India: Charting New Routes – Five Rallies, 100 Women and Conversations for Peace

As part of the ‘Baatein Aman Ki’ campaign, the activists will be travelling to various parts of India to sensitise people about violence, and to spark conversations on peace and social justice.

Chennai: From five different locations across the country today, approximately 100 women will set out on different buses on in different state to hold conversations for peace.

Called ‘Baatein Aman Ki, the rallies start from Kerala, Tamil Nadu, Jammu and Kashmir, Assam and Delhi and culminate in the capital on October 13. The five yatras will have representatives from ten states and are to include women from every strata of society.

The coordinators hope that the rallies will enable the women travelling across the country to hold dialogues about issues affecting India today.

“It is the prevailing socio-political situation in India that forced us to do these rallies” says Annie Raja, one of the coordinators. “The issues of intolerance, mob lynching, increasing violence against women, farmer suicides are affecting our country more than ever.

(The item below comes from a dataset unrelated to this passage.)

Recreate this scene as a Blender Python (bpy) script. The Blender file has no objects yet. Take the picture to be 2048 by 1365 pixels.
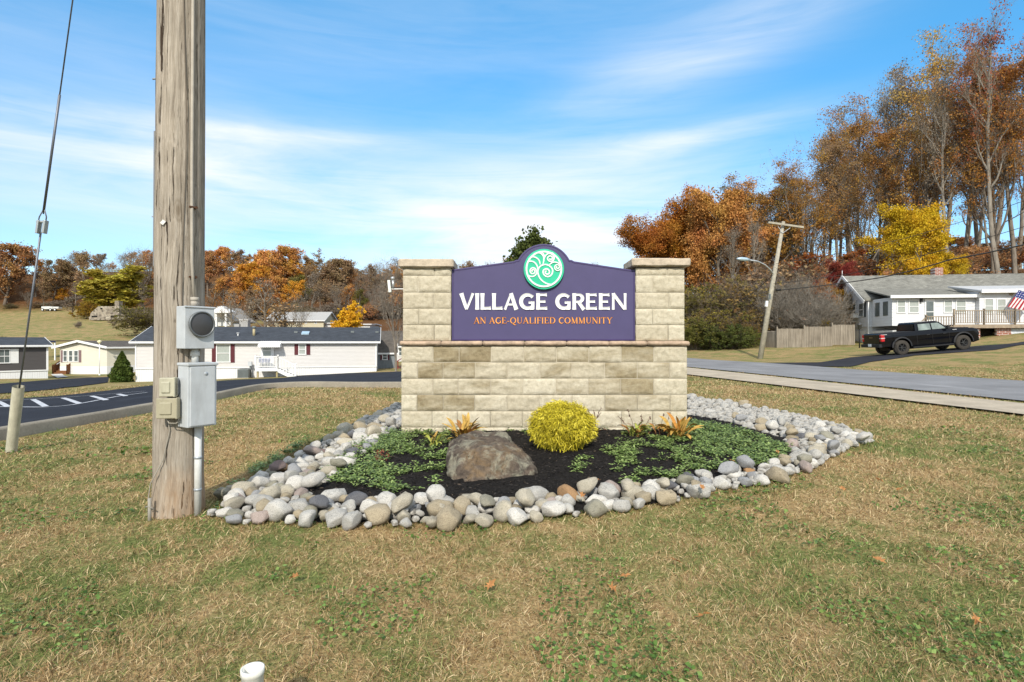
import bpy, bmesh, math, random
import numpy as np
from mathutils import Vector, Matrix, noise as mnoise
random.seed(7); rng = np.random.default_rng(7)
R = math.radians
scene = bpy.context.scene
COL = scene.collection
F = 1138.0; EYE = 1.2; CX, CY = 1024.0, 682.5

def at(px, py, Y):
    return Vector(((px-CX)/F*Y, Y, EYE-(py-CY)/F*Y))

# ------------------------------------------------------------------ terrain height
_c = []
for x in (-5.8,-3,0,3,6):
    for y in (-8,0,4,8,13.5): _c.append((x,y,0))
_c += [(-8,8,-.02),(-6.2,14.5,0),(-3,14.5,0),(-10,11,-.18),(-16,18,-.6),(-6,30,-.55),(-9.6,49,-1.3),(-29.8,45,-2.04),
 (-18,30,-1.0),(-12,44,-1.4),(-22,45,-1.8),(-45,50,-2),(-50,65,-2.5),(-38,65,-2.5),(-30,30,-1.5),(-12,-5,-.1),(-25,0,-.5),(-40,20,-1.2),(-60,30,-1.5),
 (0,60,-.8),(0,120,1),(0,200,7),(-15,80,-.4),(10,26,0),(15,17,0),(12.7,41,-.05),(8,60,0),(5,100,1.5),(10,11,0),(9,0,0),(16,0,0),(4,30,-.1),(6,20,0),(20,8,.1)]
for p in [(150,688,90),(0,650,120),(200,650,120),(0,622,155),(150,618,155),(260,640,130),(500,657,110),(700,657,110),(500,640,160),(700,625,200),
          (1530,697,50),(1700,693,50),(1519,718,42),(1400,712,47),(1455,712,45),(1790,712,35),(1930,700,35),(2048,745,22),(2048,716,28),(2040,690,35),(2045,672,44),(2200,700,30),
          (1713,694,53),(1960,690,42),(1860,690,46),(1600,640,75),(1450,675,70),(1760,600,75),(1900,552,75),(2048,547,75),(2300,540,75),(1300,683,90),(1830,640,60),(2048,610,60)]:
    v = at(*p); _c.append((v.x,v.y,v.z))
_c += [(90,140,17),(60,140,12),(30,140,5),(120,80,14),(80,30,3),(-80,200,25),(-150,180,22),(-20,200,20),(-60,300,36),(-150,300,34),(-40,170,13),(-120,165,13),(60,300,10),(0,400,12),(-120,60,-2),(-100,110,4),
 (200,300,15),(-600,600,12),(600,600,12),(0,900,12),(-600,0,0),(600,0,4),(0,-400,0),(-300,-300,0),(300,-300,0),(-900,1500,12),(900,1500,12),(0,2000,12)]
_P = np.array(_c, float)
_CC = 2.0
def _K(a, b):
    d = a[:,None,:]-b[None,:,:]
    return np.sqrt((d**2).sum(-1)+_CC*_CC)
_A = _K(_P[:,:2], _P[:,:2]); NCP = len(_P)
_M = np.zeros((NCP+1,NCP+1)); _M[:NCP,:NCP] = _A + 0.02*np.eye(NCP)*-1; _M[:NCP,NCP] = 1; _M[NCP,:NCP] = 1
_W = np.linalg.solve(_M, np.append(_P[:,2],0))
BUMPC = np.array((1.2,6.6))
def H(x, y):
    x = np.atleast_1d(np.asarray(x,float)); y = np.atleast_1d(np.asarray(y,float))
    q = np.stack([x.ravel(), y.ravel()],1); out = np.empty(len(q))
    for i in range(0,len(q),20000):
        out[i:i+20000] = _K(q[i:i+20000], _P[:,:2])@_W[:NCP] + _W[NCP]
    d = np.sqrt(((q-BUMPC)/np.array((3.2,3.2)))**2 @ np.ones(2))
    out += 0.07*np.clip(1-d**2,0,1)
    return out.reshape(x.shape)
def h(x, y): return float(H(x,y)[0])
def gp(px, py):
    """point where the line of sight through a photo pixel meets the terrain"""
    d = np.array(((px-CX)/F, 1.0, -(py-CY)/F))
    t = np.concatenate([np.arange(1.2,30,.1), np.arange(30,400,.5)])
    z = EYE + d[2]*t - H(d[0]*t, t)
    k = np.where(z<=0)[0]
    k = k[0] if len(k) else len(t)-1
    t0 = t[max(k-1,0)]; t1 = t[k]
    for _ in range(14):
        tm = (t0+t1)/2
        if EYE+d[2]*tm-h(d[0]*tm,tm) <= 0: t1 = tm
        else: t0 = tm
    return Vector((d[0]*t1, t1, h(d[0]*t1,t1)))

# ------------------------------------------------------------------ object helpers
def tag(o, label=None, cat=None, group=None, kind=None):
    if label: o['label'] = label
    if cat: o['category'] = cat
    if group: o['group'] = group
    if kind: o['kind'] = kind
    return o
def thing(name, label, cat, loc=(0,0,0), rz=0, group=None, rot=None):
    o = bpy.data.objects.new(name, None); COL.objects.link(o)
    o.location = loc; o.rotation_euler = rot if rot else (0,0,rz); o.empty_display_size = .2
    return tag(o, label, cat, group)
def link(name, me, parent=None):
    o = bpy.data.objects.new(name, me); COL.objects.link(o)
    if parent: o.parent = parent
    return o
def copy_tree(o, parent=None):
    c = o.copy(); COL.objects.link(c); c.parent = parent
    for ch in list(o.children): copy_tree(ch, c)
    return c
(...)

We thought as women – constituting half the population – it is our duty and responsibility to safeguard the constitution. We need to talk to each other and we hope the rallies will help us do that.”

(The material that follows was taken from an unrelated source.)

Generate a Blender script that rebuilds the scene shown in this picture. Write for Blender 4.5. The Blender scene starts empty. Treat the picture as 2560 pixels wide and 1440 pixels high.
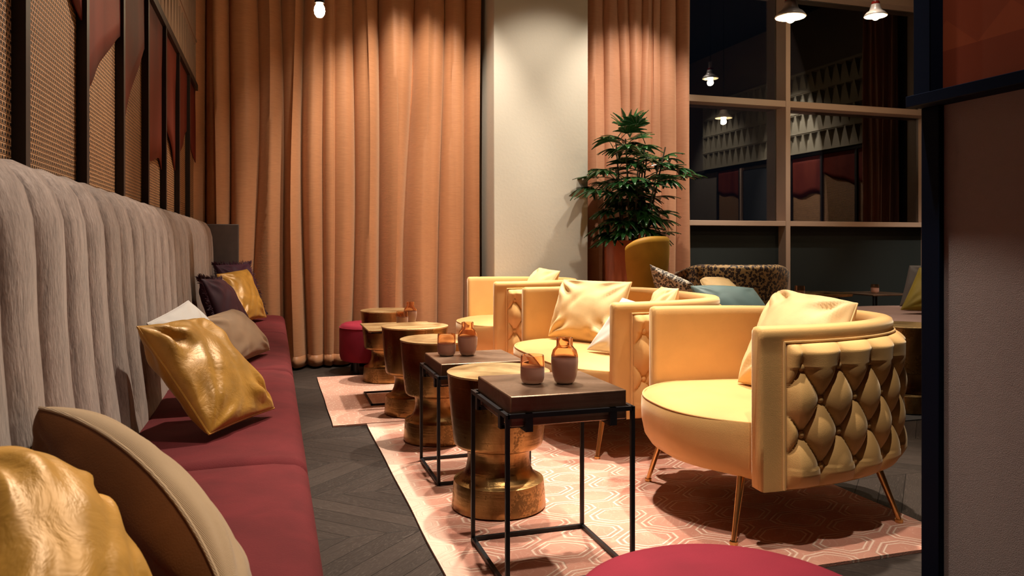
import bpy, bmesh, math, random
from mathutils import Vector, Matrix, noise
random.seed(7)
PI = math.pi
SC = bpy.context.scene
C = SC.collection

# ------------------------------------------------------------------ camera, world, lights
YAW = math.radians(17.44)
cam_d = bpy.data.cameras.new('camera'); cam = bpy.data.objects.new('camera', cam_d); C.objects.link(cam)
cam.location = (0, 0, 1.0); cam.rotation_euler = (PI/2, 0, -YAW)
cam_d.sensor_width = 36; cam_d.lens = 1900/2560*36; cam_d.shift_y = -110/2560
cam_d.clip_start = 0.05; cam_d.clip_end = 100
cam_d.dof.use_dof = True; cam_d.dof.focus_distance = 2.9; cam_d.dof.aperture_fstop = 10
SC.camera = cam
SC.view_settings.view_transform = 'Standard'; SC.view_settings.look = 'None'
SC.view_settings.gamma = 1; SC.view_settings.use_curve_mapping = False
SC.view_settings.exposure = 0.0
w = bpy.data.worlds.new('night'); SC.world = w; w.use_nodes = True
w.node_tree.nodes['Background'].inputs[0].default_value = (0.010, 0.016, 0.030, 1)
w.node_tree.nodes['Background'].inputs[1].default_value = 0.12
WARM = (1.0, 0.88, 0.72)
def spot(loc, aim, power, angle=70, blend=.6, size=.045, col=WARM):
    d = bpy.data.lights.new('ceiling_spot', 'SPOT'); d.energy = power; d.color = col
    d.spot_size = math.radians(angle); d.spot_blend = blend; d.shadow_soft_size = size
    o = bpy.data.objects.new('ceiling_spot', d); C.objects.link(o); o.location = loc
    o.rotation_euler = (Vector(aim)-Vector(loc)).to_track_quat('-Z', 'Y').to_euler()
    return o
CEIL = 4.1
SPOTS = [
    ((1.42, 3.85, 3.9), (1.05, 3.45, 0), 660, 42),      # over the small tables
    ((1.05, 1.95, 3.9), (1.05, 2.2, 0), 430, 44),
    ((2.45, 3.05, 3.9), (1.95, 2.65, .3), 720, 40),     # over the armchair
    ((2.35, 4.95, 3.9), (1.75, 4.2, .3), 820, 44),
    ((1.6, 5.45, 3.9), (1.2, 5.15, 0), 560, 44),
    ((1.12, 1.15, 3.9), (1.25, 1.15, 0), 250, 60),      # beside the partition
    ((.85, 3.75, 3.9), (-.15, 2.3, .4), 480, 48),       # onto the bench
    ((.85, 5.3, 3.9), (-.1, 4.5, .4), 260, 42),
    ((.75, 1.95, 3.9), (-.2, 1.2, .5), 210, 42),
    ((1.15, 5.0, 3.9), (1.15, 6.35, .9), 390, 60),      # curtain washers
    ((.55, 5.1, 3.9), (.35, 6.35, .8), 90, 46),
    ((2.25, 4.7, 3.9), (2.2, 6.05, 1.0), 210, 64),
    ((3.3, 5.1, 3.9), (3.05, 6.3, 1.1), 270, 62),
    ((4.6, 5.1, 3.9), (4.3, 5.8, .6), 180, 62),
    ((5.75, 4.3, 3.9), (6.8, 5.0, .9), 520, 62),        # right wall
    ((5.6, 2.6, 3.9), (6.8, 2.9, 1.2), 180, 66),
    ((3.2, 3.2, 3.9), (3.4, 3.4, 0), 190, 56),
]
for s in SPOTS: spot(*s)

# ------------------------------------------------------------------ helpers
class MB:
    def __init__(s): s.v = []; s.f = []; s.m = []
    def add(s, vs, fs, mi=0):
        o = len(s.v); s.v += [tuple(p) for p in vs]
        s.f += [tuple(i+o for i in f) for f in fs]; s.m += [mi]*len(fs)
        return s
    def box(s, x0, x1, y0, y1, z0, z1, mi=0):
        vs = [(x, y, z) for z in (z0, z1) for y in (y0, y1) for x in (x0, x1)]
        return s.add(vs, [(0,2,3,1),(4,5,7,6),(0,1,5,4),(2,6,7,3),(0,4,6,2),(1,3,7,5)], mi)
    def grid(s, P, mi=0, closeu=False, closev=False):
        nu = len(P); nv = len(P[0]); vs = [p for r in P for p in r]; fs = []
        for i in range(nu if closeu else nu-1):
            for j in range(nv if closev else nv-1):
                a, b = i, (i+1) % nu; c, d = j, (j+1) % nv
                fs.append((a*nv+c, b*nv+c, b*nv+d, a*nv+d))
        return s.add(vs, fs, mi)
    def tube(s, pts, r, n=8, closed=False, cap=True, mi=0, phase=0):
        pts = [Vector(p) for p in pts]; m = len(pts); rs = r if isinstance(r, (list, tuple)) else [r]*m
        rings = []; up = None
        for i, p in enumerate(pts):
            a = pts[(i-1) % m] if (i > 0 or closed) else p; b = pts[(i+1) % m] if (i < m-1 or closed) else p
            t = (b-a).normalized() if (b-a).length > 1e-9 else Vector((0,0,1))
            if up is None:
                up = Vector((0,0,1)) if abs(t.z) < .9 else Vector((1,0,0))
            x = t.cross(up)
            if x.length < 1e-6: x = t.cross(Vector((1,0,0)))
            x.normalize(); y = x.cross(t).normalized(); up = y
            rings.append([p + rs[i]*(math.cos(2*PI*k/n+phase)*x + math.sin(2*PI*k/n+phase)*y) for k in range(n)])
        s.grid(rings, mi, closeu=closed, closev=True)
        if cap and not closed:
            o = len(s.v) - m*n
            s.f.append(tuple(o+k for k in range(n))); s.f.append(tuple(o+(m-1)*n+k for k in reversed(range(n)))); s.m += [mi, mi]
        return s
    def bar(s, p, q, w, mi=0):
        return s.tube([p, q], w*.7071, 4, phase=PI/4, mi=mi)
    def lathe(s, prof, cx=0, cy=0, n=48, mi=0, wob=None):
        P = []
        for k in range(n):
            a = 2*PI*k/n; row = []
            for (r, z) in prof:
                rr = r*(1+(wob(a, z) if wob else 0)); row.append((cx+rr*math.cos(a), cy+rr*math.sin(a), z))
            P.append(row)
        return s.grid(P, mi, closeu=True)
    def sphere(s, c, rx, ry, rz, nu=14, nv=8, mi=0):
        P = [[(c[0]+rx*math.sin(PI*j/nv)*math.cos(2*PI*i/nu), c[1]+ry*math.sin(PI*j/nv)*math.sin(2*PI*i/nu), c[2]+rz*math.cos(PI*j/nv)) for j in range(nv+1)] for i in range(nu)]
        return s.grid(P, mi, closeu=True)
    def build(s, name, mats, parent=None, loc=None, smooth=True, bevel=0, solid=0, subd=0, seg=2, ang=40):
        me = bpy.data.meshes.new(name); me.from_pydata(s.v, [], s.f)
        if not isinstance(mats, (list, tuple)): mats = [mats]
        for m in mats: me.materials.append(m)
        me.polygons.foreach_set('material_index', s.m)
        bm = bmesh.new(); bm.from_mesh(me)
        bmesh.ops.remove_doubles(bm, verts=bm.verts, dist=1e-6)
        bmesh.ops.recalc_face_normals(bm, faces=bm.faces); bm.to_mesh(me); bm.free()
        if smooth:
            me.polygons.foreach_set('use_smooth', [True]*len(me.polygons))
            me.set_sharp_from_angle(angle=math.radians(ang))
        o = bpy.data.objects.new(name, me); C.objects.link(o)
        if parent: o.parent = parent
        if loc: o.location = loc
        if subd: mo = o.modifiers.new('subd', 'SUBSURF'); mo.levels = mo.render_levels = subd
        if solid: mo = o.modifiers.new('solid', 'SOLIDIFY'); mo.thickness = solid; mo.offset = 0
        if bevel:
            mo = o.modifiers.new('bevel', 'BEVEL'); mo.width = bevel; mo.segments = seg; mo.limit_method = 'ANGLE'; mo.angle_limit = .7
            mo.harden_normals = False
        return o
def tag(o, label=None, cat=None, group=None, kind=None):
    if label: o['label'] = label
    if cat: o['category'] = cat
    if group: o['group'] = group
    if kind: o['kind'] = kind
    return o
def thing(name, label, cat, loc=(0,0,0), rz=0, group=None):
    o = bpy.data.objects.new(name, None); C.objects.link(o); o.location = loc; o.rotation_euler = (0,0,rz); o.empty_display_size = .1
    return tag(o, label, cat, group)
def copy_tree(o, parent=None):
    c = o.copy(); C.objects.link(c)
    if parent: c.parent = parent
    for ch in list(o.children): copy_tree(ch, c)
    return c
def smooth(a, b, x):
    t = min(1, max(0, (x-a)/(b-a))); return t*t*(3-2*t)
def lerp(a, b, t): return a+(b-a)*t
def fbm(x, y, z=0, o=3):
    v = 0; a = 1
    for _ in range(o): v += a*noise.noise(Vector((x, y, z))); x *= 2.03; y *= 2.03; z *= 2.03; a *= .5
    return v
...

Over 500 women’s organisations are set to participate in the rallies. This, G. Manjula, the state deputy secretary of the National Federation of Indian Women (NFIW) in Tamil Nadu, thinks is success in itself. “We live in an era where violence is perpetrated by those who had to uphold and protect the laws of this land. We just cannot remain silent any longer about this. The entire idea about holding different rallies from different parts of the country is to get as many voices across as possible. We need to strengthen these voices in face of increasing threats to peace,” she says.

Kavitha Gajendran of the People’s Platform Against Fascism will be part of a rally that passes through Jorhat-Delhi route.

A poster for ‘Baatein Aman Ki’.

“I am really excited about it. I am participating on behalf of People’s Platform Against Fascism, which is one of the movements that has joined hands in the ‘Baatein Aman Ki’ campaign to initiate peace conversations across India. I am glad that I was able to pick the Jorhat-Delhi route, covering villages, towns and cities through Assam, West Bengal and Bihar. Travelling and meeting people of the Northeast, which I reckon, has taken up huge political and economic down surge for decades, would be a unique experience. I will be meeting women from other parts of the country merging as a team at Jorhat to travel further. This experience would be as much diverse as the different shades of culture, each of us will be carrying and exchanging along. And I hope to share a dash of Dravidam with the ever-strong anti-fascism rebellion of Tamil Nadu” she says.

In Tamil Nadu, one of the starting points for the rally, a group of young women have come together to make the best of it. So if M. Shreela of Socialist Workers Centre came up with the idea of holding placards that ‘promote peace and resist fascism’, Selvi of Manidhi – a feminist movement based out of Tamil Nadu, did an awareness campaign on streets among women by distributing pamphlets.

“I was hugely inspired by the #MeToo movement and Gurmehar Kaur’s campaign against ABVP. The way they hold the placards to convey a message was in itself a very powerful act and we wanted to do that in this rally too. This campaign on social media really struck a chord” says Shreela.

Selvi says the responses from common women were strikingly different this time. “At Manidhi, we have tried to talk to common women on issues affecting the country at large and women at particular often. But this time, when we did so as part of campaign for ‘Baatein Aman Ki’ rallies, the responses were strikingly different. This time when we went to houses, we were welcomed and people struck up real conversations about what we are doing. The women did not try to defend an act of violence by pointing to another. The anger was palpable. At a railway station, a young girl wanted to know if such rallies would end the violence against women. I see it as a very positive thing because people are finally angry about what is happening around them.”

A series of events, including plays and performances, have been planned around the arrival of the Kanyakumari rally in Chennai on September 25.

Much as it has enthused the volunteers, the programme itself has also witnessed its fair share of problems. ‘Apparently under pressure’, UN Women, which had promised to sponsor travel for all five rallies, withdrew its support at the last moment. After initially promising vehicles for the rallies, UN Women told the organisers a week before that they could sponsor only three due to a fund crunch. At the last minute, they withdrew support for the other two too.

“We have every reason to believe that they have withdrawn under pressure. And it only strengthens our resolve. The government is evidently afraid of hearing the voices of the women. We knew there would be repercussions when women set out to talk. They (the government) knew it would have an impact in 2019 elections. For us, this only shows we are on the right direction.”